• **Your task**
Starting at the first line of the data, please print exactly those lines through the one that holds "struct('baseboard_office', bm, M['base_dark'], 'dark", omitting every picture.

• **Dataset extract**
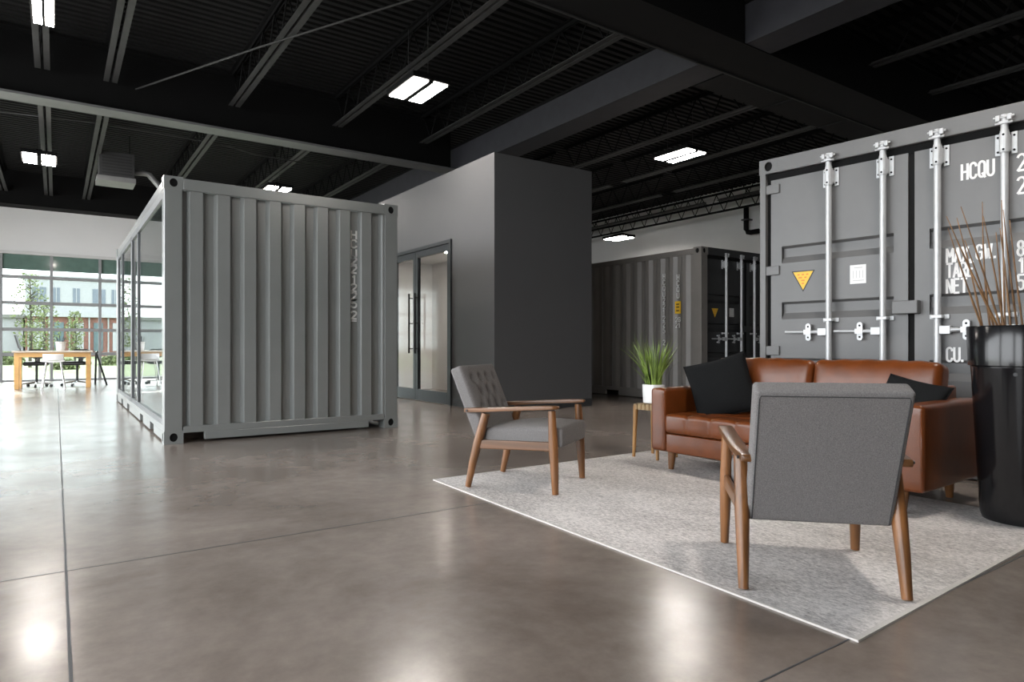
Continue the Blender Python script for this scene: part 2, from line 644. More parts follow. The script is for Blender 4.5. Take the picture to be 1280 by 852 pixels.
# charcoal office enclosure
EX0, EX1, EY0, EY1, EH = 5.15, 7.0, 7.86, 17.0, 3.72
DY0, DY1, DH = 9.083, 11.32, 2.64
bm = BM()
box(bm, EX0, EX0 + 0.12, EY0, DY0, 0, EH)
box(bm, EX0, EX0 + 0.12, DY1, EY1, 0, EH)
box(bm, EX0, EX0 + 0.12, DY0, DY1, DH, EH)
struct('wall_office_left', bm, M['wall_dark'], 'charcoal office wall with glazed double doors', 'wall')
bm = BM()
box(bm, EX0 + 0.12, EX1, EY0, EY0 + 0.12, 0, EH)
struct('wall_office_front', bm, M['wall_dark'], 'blank charcoal end wall of the tall office block', 'wall')
bm = BM()
box(bm, EX1 - 0.12, EX1, EY0 + 0.12, EY1, 0, EH)
box(bm, EX0 + 0.12, EX1 - 0.12, EY1 - 0.12, EY1, 0, EH)
struct('wall_office_right', bm, M['wall_dark'])
bm = BM()
box(bm, EX0 + 0.125, EX1 - 0.125, EY0 + 0.125, EY1 - 0.125, 2.75, 2.8)
struct('ceiling_office', bm, M['lining'])
bm = BM()
box(bm, EX1 - 0.135, EX1 - 0.12, EY0 + 0.13, EY1 - 0.13, 0, 2.75)
box(bm, EX0 + 0.13, EX1 - 0.135, EY0 + 0.12, EY0 + 0.135, 0, 2.75)
box(bm, EX0 + 0.13, EX1 - 0.135, 13.0, 13.02, 0, 2.75)
struct('wall_office_inner', bm, M['lining'], 'pale inner wall seen through the office doors', 'wall')
bm = BM()
box(bm, EX0 - 0.012, EX0, EY0 - 0.012, DY0 - 0.0, 0, 0.12)
box(bm, EX0 - 0.012, EX0, DY1, EY1, 0, 0.12)
box(bm, EX0, EX1, EY0 - 0.012, EY0, 0, 0.12)
struct('baseboard_office', bm, M['base_dark'], 'dark baseboard around the charcoal office block', 'baseboard')


def office_door(n, y0, y1, hy):
    bm = BM()
    x0, x1 = EX0 - 0.01, EX0 + 0.05
    s = 0.085
    box(bm, x0, x1, y0, y0 + s, 0.01, DH - 0.06)
    box(bm, x0, x1, y1 - s, y1, 0.01, DH - 0.06)
    box(bm, x0, x1, y0 + s, y1 - s, 0.01, 0.20)
    box(bm, x0, x1, y0 + s, y1 - s, DH - 0.17, DH - 0.06)
    d = ob('door_%d' % n, bm, M['door_frame'], bevel=0.004)
    d['kind'] = 'structure'
    bm = BM()
    box(bm, EX0 + 0.015, EX0 + 0.023, y0 + s, y1 - s, 0.20, DH - 0.17)
    ob('pane', bm, M['glass_door'], d)
    bm = BM()
    tube(bm, [(EX0 - 0.075, hy, 0.82), (EX0 - 0.075, hy, 1.86)], 0.016)
    for z in (0.9, 1.34, 1.78):
        tube(bm, [(EX0 - 0.075, hy, z), (EX0 - 0.005, hy, z)], 0.010)
    ob('pull_handle', bm, M['black_plastic'], d, smooth='auto')
    return d


office_door(1, DY0 + 0.06, 10.35, 10.24)
office_door(2, 10.36, DY1 - 0.06, 10.47)
bm = BM()
box(bm, EX0 - 0.03, EX0 + 0.1, DY0, DY0 + 0.055, 0, DH)
box(bm, EX0 - 0.03, EX0 + 0.1, DY1 - 0.055, DY1, 0, DH)
box(bm, EX0 - 0.03, EX0 + 0.1, DY0 + 0.055, DY1 - 0.055, DH - 0.055, DH)
struct('trim_3', bm, M['door_frame'], 'black frame around the office double doors', 'door frame')
# ceiling light inside the office
t = thing('recessed_light', 'lit round downlight inside the office behind the glass doors', 'light', (6.15, 10.9, 2.75))
bm = BM()
lathe(bm, [(0.13, -0.03), (0.14, -0.0)], n=24)
ob('light_ring', bm, M['lamp_body'], t)
bm = BM()
lathe(bm, [(0.11, -0.034), (0.11, -0.031)], n=24)
ob('lamp_panel', bm, emit('lit downlight', (1.0, 0.92, 0.82), 420.0), t)

# ------------------------------------------------------------------ roof steel
def i_beam_x(name, x0, x1, y0, y1, zb, zt, label, m=None, fm=None):
    """beam running along x: web, top and bottom flange"""
    t = thing(name, label, 'roof beam', (x0, (y0 + y1) / 2, zb))
    L, w, h = x1 - x0, y1 - y0, zt - zb
    bm = BM()
    box(bm, 0, L, -w / 2, w / 2, 0, 0.035)
    ob('bottom_flange', bm, fm or M['beam_lit_tone'], t)
    bm = BM()
    box(bm, 0, L, -0.02, 0.02, 0.035, h - 0.03)
    ob('web', bm, m or M['black_steel'], t)
    bm = BM()
    box(bm, 0, L, -w / 2, w / 2, h - 0.03, h)
    ob('top_flange', bm, m or M['black_steel'], t)
    return t


i_beam_x('steel_beam', XL, 6.62, 11.57, 11.94, 4.5, ZC, 'long black roof beam with its underside coloured as lit above the light grey container')
# box beam along y over the office
t = thing('box_beam', 'broad charcoal box beam running lengthwise above the office block', 'roof beam', (6.90, YF, 4.5))
bm = BM()
box(bm, -0.24, 0.24, 0, YB - YF, 0, 0.5)
ob('casing', bm, mat('dark slate beam paint', (0.030, 0.030, 0.036), 0.6, var=0.1, spec=0.3), t)
bm = BM()
box(bm, -0.27, -0.24, 0, YB - YF, 0.46, 0.5)
box(bm, 0.24, 0.27, 0, YB - YF, 0.46, 0.5)
ob('edge_lip', bm, M['black_steel'], t)
t = thing('cross_beam', 'deep black box beam crossing the ceiling over the lounge area', 'roof beam', (XL, 5.09, 4.5))
bm = BM()
box(bm, 0, 6.90 - 0.27 - XL, -0.32, 0.32, -0.012, 0.75)
box(bm, 7.17 - XL, XR - XL, -0.32, 0.32, -0.012, 0.75)
box(bm, 6.63 - XL, 7.17 - XL, -0.32, 0.32, -0.012, -0.002)
ob('casing', bm, mat('matt black beam paint', (0.005, 0.005, 0.0052), 0.7, spec=0.2), t)
bm = BM()
box(bm, 0, XR - XL, 0.31, 0.33, -0.03, -0.013)
ob('edge_angle', bm, M['joist_steel'], t)
t = thing('duct_run', 'dark rectangular duct running beside the crossing beam, right of the box beam', 'duct', (7.18, 5.70, 4.5))
bm = BM()
box(bm, 0, XR - 7.18, -0.25, 0.25, 0, 0.35)
for x in (1.5, 3.0, 4.5, 6.0):
    box(bm, x, x + 0.04, -0.265, 0.265, -0.012, 0.36)
ob('casing', bm, mat('dark duct metal', (0.007, 0.007, 0.0072), 0.7, spec=0.2), t)
i_beam_x('steel_beam', XL, XR, -1.9, -1.5, 4.5, ZC, 'black roof beam behind the camera')
# header beam at the window wall
tag(ob('header_beam', box(BM(), XL, XR, YB - 0.6, YB - 0.02, 4.60, ZC - 0.005), M['black_steel']), 'black header beam above the pale back wall', 'roof beam')


def joist_mesh(L, depth=0.56):
    """open web joist along y from 0..L ; z=0 is the underside of the bottom chord"""
    a = BM()
    box(a, -0.09, -0.02, 0, L, 0, 0.006)
    box(a, -0.024, -0.018, 0, L, 0, 0.055)
    box(a, 0.02, 0.09, 0, L, 0, 0.006)
    box(a, 0.018, 0.024, 0, L, 0, 0.055)
    b = BM()
    box(b, -0.075, 0.075, -0.05, L + 0.05, depth - 0.008, depth)
    box(b, -0.024, -0.018, -0.05, L + 0.05, depth - 0.06, depth)
    box(b, 0.018, 0.024, -0.05, L + 0.05, depth - 0.06, depth)
    c = BM()
    n = max(2, int(round(L / 0.62)))
    s = L / n
    for i in range(n):
        tube(c, [(0, i * s, depth - 0.03), (0, (i + 0.5) * s, 0.03)], 0.011, n=6)
        tube(c, [(0, (i + 0.5) * s, 0.03), (0, (i + 1) * s, depth - 0.03)], 0.011, n=6)
    return a, b, c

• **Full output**
Continue the Blender Python script for this scene: part 2, from line 644. More parts follow. The script is for Blender 4.5. Take the picture to be 1280 by 852 pixels.
# charcoal office enclosure
EX0, EX1, EY0, EY1, EH = 5.15, 7.0, 7.86, 17.0, 3.72
DY0, DY1, DH = 9.083, 11.32, 2.64
bm = BM()
box(bm, EX0, EX0 + 0.12, EY0, DY0, 0, EH)
box(bm, EX0, EX0 + 0.12, DY1, EY1, 0, EH)
box(bm, EX0, EX0 + 0.12, DY0, DY1, DH, EH)
struct('wall_office_left', bm, M['wall_dark'], 'charcoal office wall with glazed double doors', 'wall')
bm = BM()
box(bm, EX0 + 0.12, EX1, EY0, EY0 + 0.12, 0, EH)
struct('wall_office_front', bm, M['wall_dark'], 'blank charcoal end wall of the tall office block', 'wall')
bm = BM()
box(bm, EX1 - 0.12, EX1, EY0 + 0.12, EY1, 0, EH)
box(bm, EX0 + 0.12, EX1 - 0.12, EY1 - 0.12, EY1, 0, EH)
struct('wall_office_right', bm, M['wall_dark'])
bm = BM()
box(bm, EX0 + 0.125, EX1 - 0.125, EY0 + 0.125, EY1 - 0.125, 2.75, 2.8)
struct('ceiling_office', bm, M['lining'])
bm = BM()
box(bm, EX1 - 0.135, EX1 - 0.12, EY0 + 0.13, EY1 - 0.13, 0, 2.75)
box(bm, EX0 + 0.13, EX1 - 0.135, EY0 + 0.12, EY0 + 0.135, 0, 2.75)
box(bm, EX0 + 0.13, EX1 - 0.135, 13.0, 13.02, 0, 2.75)
struct('wall_office_inner', bm, M['lining'], 'pale inner wall seen through the office doors', 'wall')
bm = BM()
box(bm, EX0 - 0.012, EX0, EY0 - 0.012, DY0 - 0.0, 0, 0.12)
box(bm, EX0 - 0.012, EX0, DY1, EY1, 0, 0.12)
box(bm, EX0, EX1, EY0 - 0.012, EY0, 0, 0.12)
struct('baseboard_office', bm, M['base_dark'], 'dark baseboard around the charcoal office block', 'baseboard')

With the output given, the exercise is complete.